Worst week ever for coal?

 Coal-fired power plants really took it on the chin over the last seven days.

"Wisconsin regulators say no to new power plant" was the big headline out of Wisconsin Tuesday.   As the Associated Press reported:

"State regulators have rejected a plan to build a new coal-fired power plant in southwestern Wisconsin.  Alliant Energy subsidiary Wisconsin Power & Light has been working for months to win permission for the $1.3 billion plant in Cassville on the Mississippi River. The company says the plant could produce enough energy to power 150,000 homes. Environmentalists have opposed the project. But Alliant says it would use renewable fuel for 20 percent of the plant's output and shut down an aging coal-fired boiler in Sheboygan. Public Service Commission ChairmaEric Callisto says the project looks too expensive and the emissions control proposals won't offset the plant's pollution. He suggested Alliant buy power from elsewhere or consider natural gas-fired plants."

There's just no way for the coal folks to put a good face on this Wisconsin outcome.  As one trade publication reported

"... in a 3-0 vote Tuesday, the PSC rejected the Madison utility company's proposal, saying it would cost too much and would spew too much pollution into the air.  'My great-grandfather was a coal miner in Pennsylvania. My parents met in a town owned by a coal company,' commissioner Lauren Azar said. 'I have respect for coal and the role it played in fueling America's economy. But today's energy world is vastly different.'  Commissioners pointed to the state task force on global warming whose recommendations last June called for drastic cuts in greenhouse gas emissions over the coming years, and to expectations that Congress will soon approve limits on greenhouse gases and will impose charges for exceeding them.  'It would be foolish and irresponsible' to ignore that, commission chairman Eric Callisto said."

Just two days later, King Coal was rocked even worse news when the Environmental Appeals Board of the U.S. Environmental Protection Agency (EPA) blocked Desert Electric Power Cooperative's plans for a power plant.   This time, the AP wrote

"The Environmental Protection Agency was blocked Thursday from issuing a permit for a proposed coal-burning power plant in Utah without addressing global warming.
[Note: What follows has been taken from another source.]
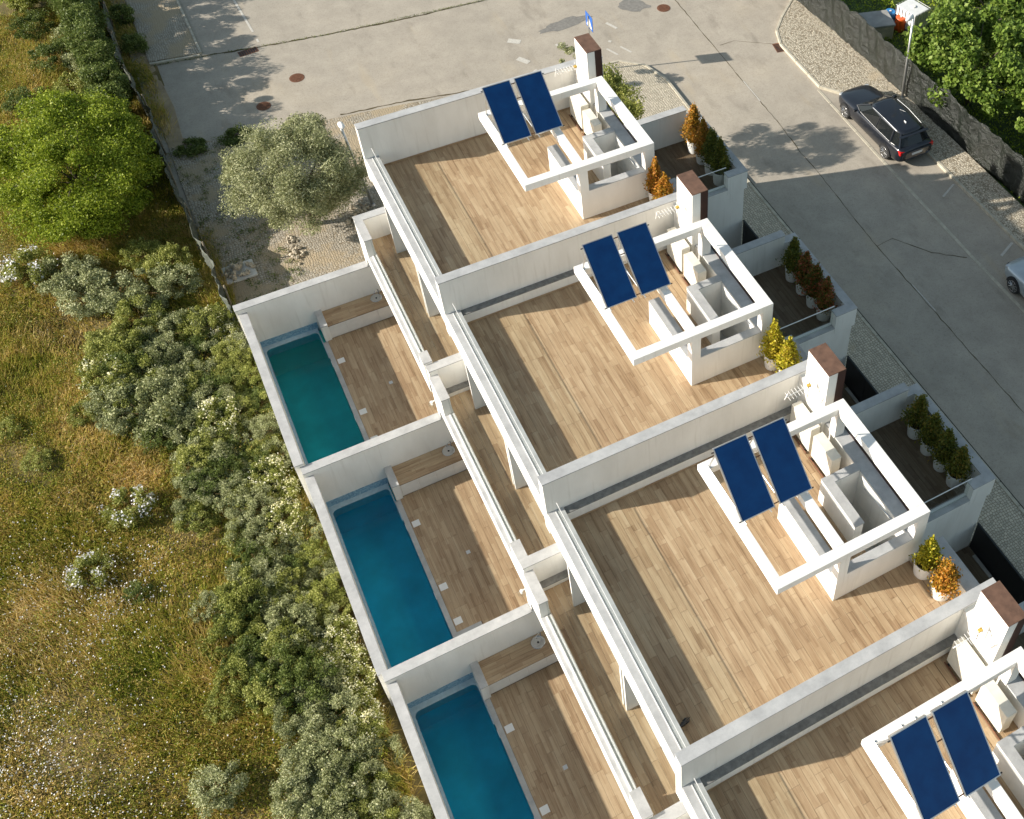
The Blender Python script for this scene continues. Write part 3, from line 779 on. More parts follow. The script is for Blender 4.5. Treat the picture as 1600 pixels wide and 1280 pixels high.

The ruling by an agency appeals panel means the Obama administration probably will determine the fate of other similar plants.  The panel said the EPA's Denver office failed to adequately support its decision to issue a permit for the Bonanza plant without requiring controls on carbon dioxide, the leading greenhouse gas. The matter was sent back to that office, which must better explain why it failed to order limits on carbon dioxide. This is 'an issue of national scope that has implications far beyond this individual permitting process, the panel said."

Joanna Spalding, the Sierra Club attorney who handled the litigation, said:

"Today's decision opens the way for meaningful action to fight global warming and is a major step in bringing about a clean energy economy. This is one more sign that we must begin repowering, refueling and rebuilding America. The EAB rejected every Bush Administration excuse for failing to regulate the largest source of greenhouse gases in the United States. This decision gives the Obama Administration a clean slate to begin building our clean energy economy for the 21st century."

Our friends over at Climate Progress may have put it best: "A legal bombshell has been dropped that may well stop all new coal plant permitting." (emphasis in original)

And that is what we call a very bad week for coal!